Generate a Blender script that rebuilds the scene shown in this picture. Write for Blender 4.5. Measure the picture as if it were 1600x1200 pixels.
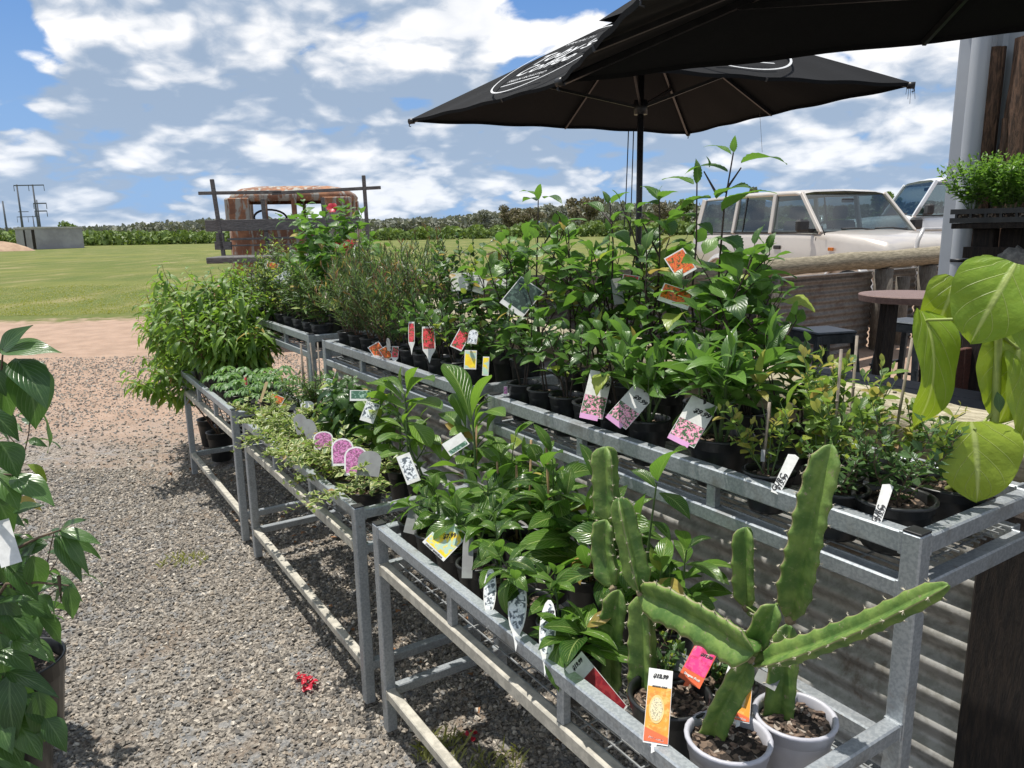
import bpy, math, random
import numpy as np
from math import sin, cos, pi, radians as rad
for o in list(bpy.data.objects): bpy.data.objects.remove(o)
sc = bpy.context.scene
COL = sc.collection
# ------------------------------------------------------------------ camera
EYE = 1.5; FP = 1180.0
_p = rad(11.6); _r = rad(1.0)
Fv = np.array([0, cos(_p), -sin(_p)]); _rt = np.array([1., 0, 0]); _up = np.cross(_rt, Fv)
Rv = cos(_r)*_rt - sin(_r)*_up; Uv = cos(_r)*_up + sin(_r)*_rt
cam = bpy.data.cameras.new('camera'); camo = bpy.data.objects.new('camera', cam); COL.objects.link(camo)
cam.sensor_width = 36; cam.lens = FP/1600*36; cam.clip_start = .05; cam.clip_end = 5000
import mathutils
M4 = mathutils.Matrix(((Rv[0], Uv[0], -Fv[0], 0), (Rv[1], Uv[1], -Fv[1], 0), (Rv[2], Uv[2], -Fv[2], EYE), (0, 0, 0, 1)))
camo.matrix_world = M4
sc.camera = camo
# ------------------------------------------------------------------ sun, sky, exposure
SUN_EL = 74.0; SUN_AZ = 306.0   # azimuth: degrees clockwise from +Y (north)
S = np.array([sin(rad(SUN_AZ))*cos(rad(SUN_EL)), cos(rad(SUN_AZ))*cos(rad(SUN_EL)), sin(rad(SUN_EL))])
sl = bpy.data.lights.new('sun', 'SUN'); sl.energy = 5.0; sl.angle = rad(.5); sl.color = (1, .955, .88)
so = bpy.data.objects.new('sun', sl); COL.objects.link(so)
so.rotation_euler = mathutils.Vector(-S).to_track_quat('-Z', 'Y').to_euler(); so.location = (0, 0, 30)
sc.view_settings.view_transform = 'Standard'; sc.view_settings.look = 'None'; sc.view_settings.exposure = 0.22; sc.view_settings.gamma = 1
sc.cycles.max_bounces = 7; sc.cycles.transparent_max_bounces = 12; sc.cycles.diffuse_bounces = 3; sc.cycles.glossy_bounces = 3
sc.cycles.sample_clamp_indirect = 6; sc.cycles.use_denoising = True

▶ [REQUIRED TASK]
Reproduce the material above in full, exactly, with no images.

▶ [OUTPUT]
Generate a Blender script that rebuilds the scene shown in this picture. Write for Blender 4.5. Measure the picture as if it were 1600x1200 pixels.
import bpy, math, random
import numpy as np
from math import sin, cos, pi, radians as rad
for o in list(bpy.data.objects): bpy.data.objects.remove(o)
sc = bpy.context.scene
COL = sc.collection
# ------------------------------------------------------------------ camera
EYE = 1.5; FP = 1180.0
_p = rad(11.6); _r = rad(1.0)
Fv = np.array([0, cos(_p), -sin(_p)]); _rt = np.array([1., 0, 0]); _up = np.cross(_rt, Fv)
Rv = cos(_r)*_rt - sin(_r)*_up; Uv = cos(_r)*_up + sin(_r)*_rt
cam = bpy.data.cameras.new('camera'); camo = bpy.data.objects.new('camera', cam); COL.objects.link(camo)
cam.sensor_width = 36; cam.lens = FP/1600*36; cam.clip_start = .05; cam.clip_end = 5000
import mathutils
M4 = mathutils.Matrix(((Rv[0], Uv[0], -Fv[0], 0), (Rv[1], Uv[1], -Fv[1], 0), (Rv[2], Uv[2], -Fv[2], EYE), (0, 0, 0, 1)))
camo.matrix_world = M4
sc.camera = camo
# ------------------------------------------------------------------ sun, sky, exposure
SUN_EL = 74.0; SUN_AZ = 306.0   # azimuth: degrees clockwise from +Y (north)
S = np.array([sin(rad(SUN_AZ))*cos(rad(SUN_EL)), cos(rad(SUN_AZ))*cos(rad(SUN_EL)), sin(rad(SUN_EL))])
sl = bpy.data.lights.new('sun', 'SUN'); sl.energy = 5.0; sl.angle = rad(.5); sl.color = (1, .955, .88)
so = bpy.data.objects.new('sun', sl); COL.objects.link(so)
so.rotation_euler = mathutils.Vector(-S).to_track_quat('-Z', 'Y').to_euler(); so.location = (0, 0, 30)
sc.view_settings.view_transform = 'Standard'; sc.view_settings.look = 'None'; sc.view_settings.exposure = 0.22; sc.view_settings.gamma = 1
sc.cycles.max_bounces = 7; sc.cycles.transparent_max_bounces = 12; sc.cycles.diffuse_bounces = 3; sc.cycles.glossy_bounces = 3
sc.cycles.sample_clamp_indirect = 6; sc.cycles.use_denoising = True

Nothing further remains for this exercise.